Eclipse memorabilia is being sold everywhere nearby, hotels are cancelling and refunding regular-priced rooms so that they can charge three times as much to those who will pay anything to be in this path at the right time, the special eclipse glasses are purchased, and small towns affected by this influx of visitors have advised their locals to stock-up on food and water before the rush. As important as this viewing seems to be, much of the magic of it has dissipated in the commercialism and sense of impending mob mentality. The godlike attributes, bringing of luck whether good or bad, and accompanying of this darkness with significant events, have not been discussed at all in this August 21st instance. I haven’t even read or heard of any fanatic eclipse groups or Wiccan festivals focusing on it. Instead, the map of the Path and tales of people bracing themselves for a crowd are prevalent when the subject arises. Will history talk about the multitudes of injured and victimized eclipsians during the 2017 event? Will some horrible crowd riot evolve, and then be ominously associated with this solar eclipse just as other events in history have?

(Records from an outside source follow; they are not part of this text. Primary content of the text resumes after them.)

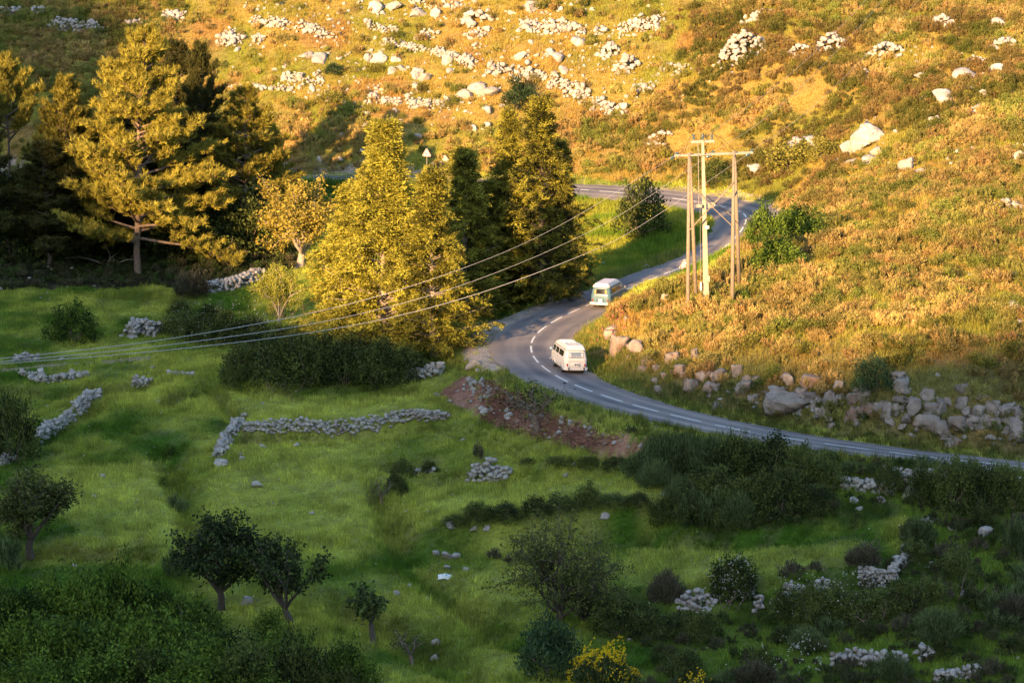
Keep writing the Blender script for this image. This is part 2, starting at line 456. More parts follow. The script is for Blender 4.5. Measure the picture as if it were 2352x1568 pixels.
# zones, looked up by where a point of ground lies in the view
Z_HILL = [(-3000,-3000),(5000,-3000),(5000,1100),(2700,1075),(2352,1045),(1960,1000),(1650,940),(1500,900),(1400,855),(1335,800),(1335,765),(1400,705),(1500,660),(1600,640),(1665,605),(1725,545),(1765,480),(1700,440),(1500,420),(1300,408),(600,398),(-3000,392)]
Z_DIRT = [(995,905),(1060,868),(1110,868),(1160,885),(1230,915),(1290,955),(1390,990),(1490,1000),(1480,1040),(1430,1058),(1380,1040),(1250,1010),(1120,965),(1040,925)]
Z_SCRUB = [(1450,985),(1620,1010),(1960,1060),(2700,1095),(5000,1150),(5000,3000),(1500,3000),(1490,1420),(1600,1370),(1900,1330),(2060,1290),(2080,1190),(1960,1200),(1600,1225),(1500,1100)]
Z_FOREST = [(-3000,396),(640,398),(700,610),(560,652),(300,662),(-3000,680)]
Z_GRAV = [(1050,815),(1075,775),(1130,735),(1235,700),(1345,668),(1356,676),(1300,700),(1180,750),(1150,790),(1160,830),(1180,850),(1100,850)]
Z_FARM = [(1320,440),(1480,452),(1640,480),(1640,520),(1580,580),(1340,665),(1300,650),(1320,500)]
def zones(x, y, z):
    px, py = proj(x, y, z)
    jx = (fbm(x / 2.2, y / 2.2, 31, 3) - 0.5) * 60; jy = (fbm(x / 2.2, y / 2.2, 57, 3) - 0.5) * 26
    qx = px + jx; qy = py + jy
    return dict(hill=inpoly(qx, qy, Z_HILL), dirt=inpoly(qx, qy, Z_DIRT), scrub=inpoly(qx, qy, Z_SCRUB),
                forest=inpoly(qx, qy, Z_FOREST), grav=inpoly(px + jx * .5, py + jy * .5, Z_GRAV), farm=inpoly(qx, qy, Z_FARM), px=px, py=py)
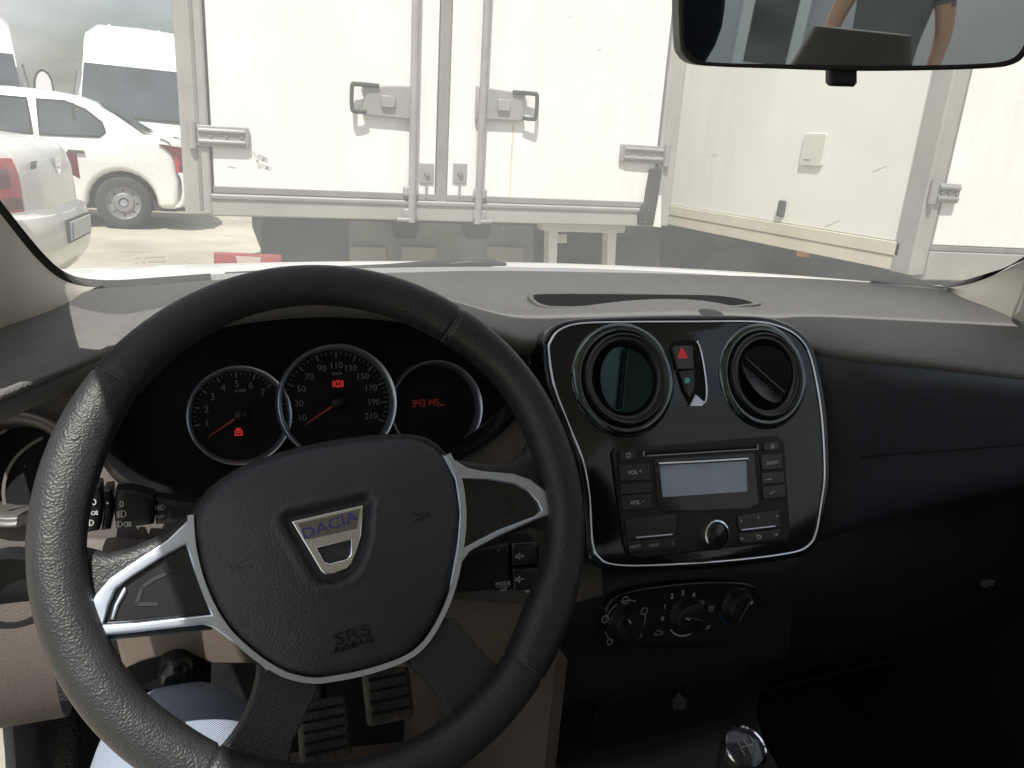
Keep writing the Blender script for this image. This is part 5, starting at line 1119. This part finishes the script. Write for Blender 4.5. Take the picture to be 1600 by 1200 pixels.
    # boot lid, bumper, plate and its fittings
    tail_patch(-.866, .866, .28, 1.085, .0, 1, 24, 20).build('tail_panel', 'paint', t_, smooth=60)
    bt = tail_patch(-.575, .575, .70, 1.06, .010, 1, 14, 10).build('boot_lid', 'paint', t_, smooth=50)
    tail_patch(-.87, .87, .29, .665, .028, 1, 24, 10).build('rear_bumper', 'paint', t_, smooth=60)
    np_ = Plane(W(-.035, 0, .56), -f_, -lft)
    p_ = plate('number_plate', 'plate', t_, np_, uvq(-.26, -.056, .26, .056), 0, .012, .003, uv=True)
    plate('plate_band', 'pblue', p_, np_, uvq(-.257, -.053, -.215, .053), .0115, .0135, .0003, uv=True)
    plate('plate_holder', 'rubber', p_, np_, uvq(-.275, -.07, .275, .068), -.012, .004, .002, uv=True)
    bl = Plane(W(.066, 0, .93), -f_, -lft); ll = Plane(W(tail_x(.40, .93) - .0105, .40, .93), -f_ - lft * .10, -lft)
    plate('badge', 'chrome', bt, bl, [(-.07, .055), (.07, .055), (.045, -.02), (.02, -.055), (-.02, -.055), (-.045, -.02)], 0, .012, .003, uv=True, hole=[[(-.035, -.005), (.035, -.005), (.018, -.035), (-.018, -.035)]])
    text('LOGAN', 'lettering', 'chassis', bt, ll, (0, .015), .06, .001, thick=.004)
    plate('boot_lock', 'chassis', bt, bl, rrect(.12, -.13, .16, -.08, .01), -.02, .004, .001, uv=True)
    return t_
tA = V((-.655, 4.80)); fA = V((-.995, .095)).normalized()
nA = V((fA.y, -fA.x))                                # its near side lies towards us
rc = tA                                              # near rear corner
sA = saloon('white saloon seen from its tail at left, red lamp, badge and number plate', (rc.x - nA.x * .86 , rc.y - nA.y * .86 if nA.y < 0 else rc.y + nA.y * .86), (fA.x, fA.y), 'white saloons parked at the left')
sB = saloon('white saloon seen side on beyond the nearer one, steel wheel and door handle', (P(195, 318, 10.3).x + .87, 10.3 + .86), (-1, .02), 'white saloons parked at the left')

def van(label, pos, fwd, sides=(-1, 1), cat='van'):
    f_ = V((*fwd, 0)).normalized(); lft = V((-f_.y, f_.x, 0)); o = V((*pos, -H)); up = V((0, 0, 1)); W = lambda x, y, z: o + f_ * x + lft * y + up * z
    t_ = thing('van', label, cat, o, 'high roofed white vans')
    # x = distance behind the nose
    rows = []
    for x, zt, hw_ in ((-.02, 1.0, .86), (-.25, 1.10, .93), (-.70, 1.26, .97), (-1.28, 2.02, .90), (-1.42, 2.26, .88), (-1.62, 2.52, .86), (-1.95, 2.66, .85), (-5.6, 2.66, .85)):
        ring = []
        zb_ = .42
        for a, z in ((-hw_ * 1.02, zb_), (-hw_ * 1.06, .9), (-hw_ * (1.05 if zt > 1.3 else 1.0), min(zt - .05, 1.3)), (-hw_ * .93, zt - .16 if zt > 1.3 else zt - .03), (-hw_ * .72, zt - .02), (0, zt), (hw_ * .72, zt - .02), (hw_ * .93, zt - .16 if zt > 1.3 else zt - .03), (hw_ * (1.05 if zt > 1.3 else 1.0), min(zt - .05, 1.3)), (hw_ * 1.06, .9), (hw_ * 1.02, zb_)): ring.append(W(x, a, z))
        rows.append(ring)
    MB().loft(rows, closed=True, caps=True).build('body', 'paint', t_, smooth=40)
    MB().prism([W(-.66, -.86, 1.29), W(-.66, .86, 1.29), W(-1.22, .80, 2.00), W(-1.22, -.80, 2.00)], up * .03 + f_ * .03).build('windscreen', 'wind', t_, bevel=.01)
    for sy in (-1, 1):
        MB().prism([W(-1.02, sy * 1.0, 1.28), W(-1.95, sy * 1.0, 1.28), W(-1.95, sy * .90, 1.92), W(-1.45, sy * .90, 1.92)], lft * (sy * .02)).build('side_window', 'wind', t_)
        if sy not in sides: continue
        mr = MB().loft([[W(-.78 + d * .10, sy * (1.12 + .125 * cos(q)), 1.60 + .25 * sin(q)) for q in [2 * pi * j / 14 for j in range(14)]] for d in (-.5, .5)], closed=True, caps=True).build('door_mirror', 'chassis', t_, smooth=50)
        MB().loft([[W(-.725 + d * .02, sy * (1.12 + .10 * cos(q)), 1.60 + .215 * sin(q)) for q in [2 * pi * j / 14 for j in range(14)]] for d in (-.5, .5)], closed=True, caps=True).build('mirror_face', 'paint', mr, smooth=50)
        MB().tube([W(-.85, sy * .95, 1.40), W(-.80, sy * 1.06, 1.44)], .03, 8).build('mirror_arm', 'chassis', mr)
    for sy in (-1, 1):
        for a in (-.95, -4.3): road_wheel(t_, W(a, sy * .90, .34), lft * sy, .34, .22)
    for a in (-.45, .25): MB().tube([W(-1.95, a, 2.655), W(-5.5, a, 2.655)], .016, 6).build('roof_ridge', 'paint', t_)
    MB().prism([W(.0, -.6, .78), W(.0, .6, .78), W(-.03, .6, .98), W(-.03, -.6, .98)], f_ * .03).build('grille', 'chassis', t_, bevel=.01)
    return t_
van('white high roofed van facing us behind the white saloons', (-.62, 12.6), (0.05, -1), (1,))
van('white high roofed van at the left edge, door mirror folded out', (-2.90, 12.3), (0.20, -1))

# ================================================================== BEHIND US (seen in the mirror)
bw = thing('building', 'grey building behind the car with a white framed window, seen in the mirror', 'building', (0, -7.2, -H))
MB().box((-1.7, -7.4, 1.2), 4.6, .3, 4.9).build('wall', 'wall', bw)
MB().box((5.85, -7.4, 1.2), 10.5, .3, 4.9).build('wall', 'wallp', bw)
wf = MB().build if False else None
b = MB(); wx, wz, ww, wh = -.35, .34, .50, 2.1
for cx, cz, sx, sz in ((wx - ww / 2, wz, .10, wh + .1), (wx + ww / 2, wz, .10, wh + .1), (wx, wz - wh / 2, ww - .1, .10), (wx, wz + wh / 2, ww - .1, .10)): b.box((cx, -7.2, cz), sx, .10, sz)
wfo = b.build('window', 'frame', bw)
MB().box((wx, -7.235, wz), ww - .1, .02, wh - .1).build('pane', 'wind', wfo)
MB().box((2.0, -7.6, 3.72), 21, 1.0, .14).build('roof_edge', 'frame', bw)
vr = thing('red_white_vehicle', 'white vehicle with red side stripe parked behind our car', 'van', (3.0, -5.4, -H))
MB().box((3.3, -5.6, -.10), 1.8, 3.4, 1.5).build('body', 'paint', vr, bevel=.15)
MB().box((2.385, -5.6, .15), .02, 3.2, .35).build('stripe', 'redlens', vr)
MB().box((2.385, -5.2, .42), .02, 1.6, .16).build('side_window', 'wind', vr)
for yy in (-4.5, -6.7): road_wheel(vr, (2.45, yy, -H + .33), (-1, 0, 0), .33, .2)
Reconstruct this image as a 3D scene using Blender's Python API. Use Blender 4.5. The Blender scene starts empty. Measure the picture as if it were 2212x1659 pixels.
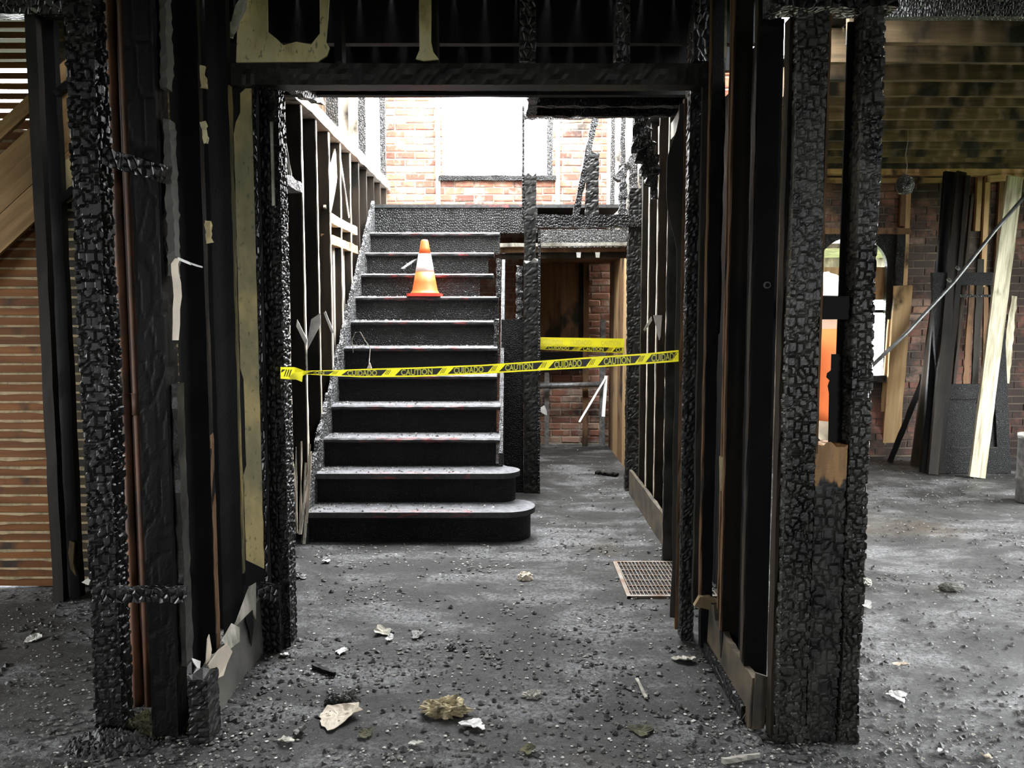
import bpy, math, random
from mathutils import Vector, noise

random.seed(11)
scene = bpy.context.scene
COL = scene.collection
V = Vector

# ------------------------------------------------------------------ camera, world, light, exposure
CAMZ, PITCH, FPX, CX, CY = 1.5, math.radians(5.0), 1790.0, 1106.0, 829.5
cam = bpy.data.cameras.new('camera')
cam.sensor_width = 36.0
cam.lens = FPX / 2212.0 * 36.0
cam.clip_start = 0.05
cam_ob = bpy.data.objects.new('camera', cam)
COL.objects.link(cam_ob)
cam_ob.location = (0, 0, CAMZ)
cam_ob.rotation_euler = (math.radians(90) - PITCH, 0, 0)
scene.camera = cam_ob

world = bpy.data.worlds.new('overcast_sky')
scene.world = world
world.use_nodes = True
bg = world.node_tree.nodes['Background']
bg.inputs[0].default_value = (0.95, 0.98, 1.0, 1)
bg.inputs[1].default_value = 1.0

vs = scene.view_settings
vs.view_transform = 'Standard'
vs.look = 'None'
vs.gamma = 1.0
vs.use_curve_mapping = False
vs.exposure = 5.3
scene.cycles.max_bounces = 6
scene.cycles.diffuse_bounces = 3
scene.cycles.glossy_bounces = 3
scene.cycles.caustics_reflective = False
scene.cycles.caustics_refractive = False
scene.cycles.sample_clamp_indirect = 6.0


def portal(loc, size_x, size_y, rot):
    """daylight portal in a real opening: guides sky sampling, adds no light of its own"""
    l = bpy.data.lights.new('daylight_portal', 'AREA')
    l.shape = 'RECTANGLE'
    l.size, l.size_y = size_x, size_y
    l.cycles.is_portal = True
    o = bpy.data.objects.new('daylight_portal', l)
    COL.objects.link(o)
    o.location = loc
    o.rotation_euler = rot
    return o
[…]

I like to think that humans will share this viewing with each other as a part of the majesty of the occurrence. It’s one thing to sit on one’s porch and see the small moon block out the monstrous sun, it’s another to see it while surrounded by a multitude of others who are also stricken by the splendor of the moment. Is that what holds the magic of a total solar eclipse in today’s day and age: mob intimacy? The sharing of a great and rare thing. Becoming a part of history by involving one’s self in an effort that many others are making, even if it doesn’t yield a result, is a palpable energy that can’t be denied. Even if the event being witnessed is something that has happened repeatedly for eons with no physical effect on the Earth, there is an awe about it when it’s shared.

After all, even with its predictability and explanation, isn’t a total solar eclipse still quite spiritual and philosophic? Just because something can be explained as a natural, scientific occurrence doesn’t mean it’s ONLY that. The creative intelligence of human existence, which commonly seeks reason for initially unexplainable events, can make any scientific and natural occasion have more meaning than simply its existence. Even today, when the total solar eclipse is explained in full by documentaries, books, and lectures detailing what angles, physics, and general cosmic routines are involved, witnesses to the minutes of unnatural darkness and ribbons of rarely visible corona have stated that the hair on their arms and neck rise while a spooky otherworldliness settles on them. Logic be damned, it’s still a magical experience.

In the future, these Total Solar Eclipses will continue to happen, and people will undoubtedly gather to witness them. Religion and superstition may or may not play a part in the joy, or even perhaps fear, of seeing it. It’s even possible that technology will eventually find a physical or energy-based change that does happen on the Earth during the minutes of a total eclipse, and depending on what that could be, the quality of human existence may change. Anything is possible, but for now we can simply glean any spiritual satisfaction or elevating awe of science that comes with the blocking of our light of life by the typically lifeless and inert natural satellite of Earth. And with luck, we will be able to see it again in another 18 years.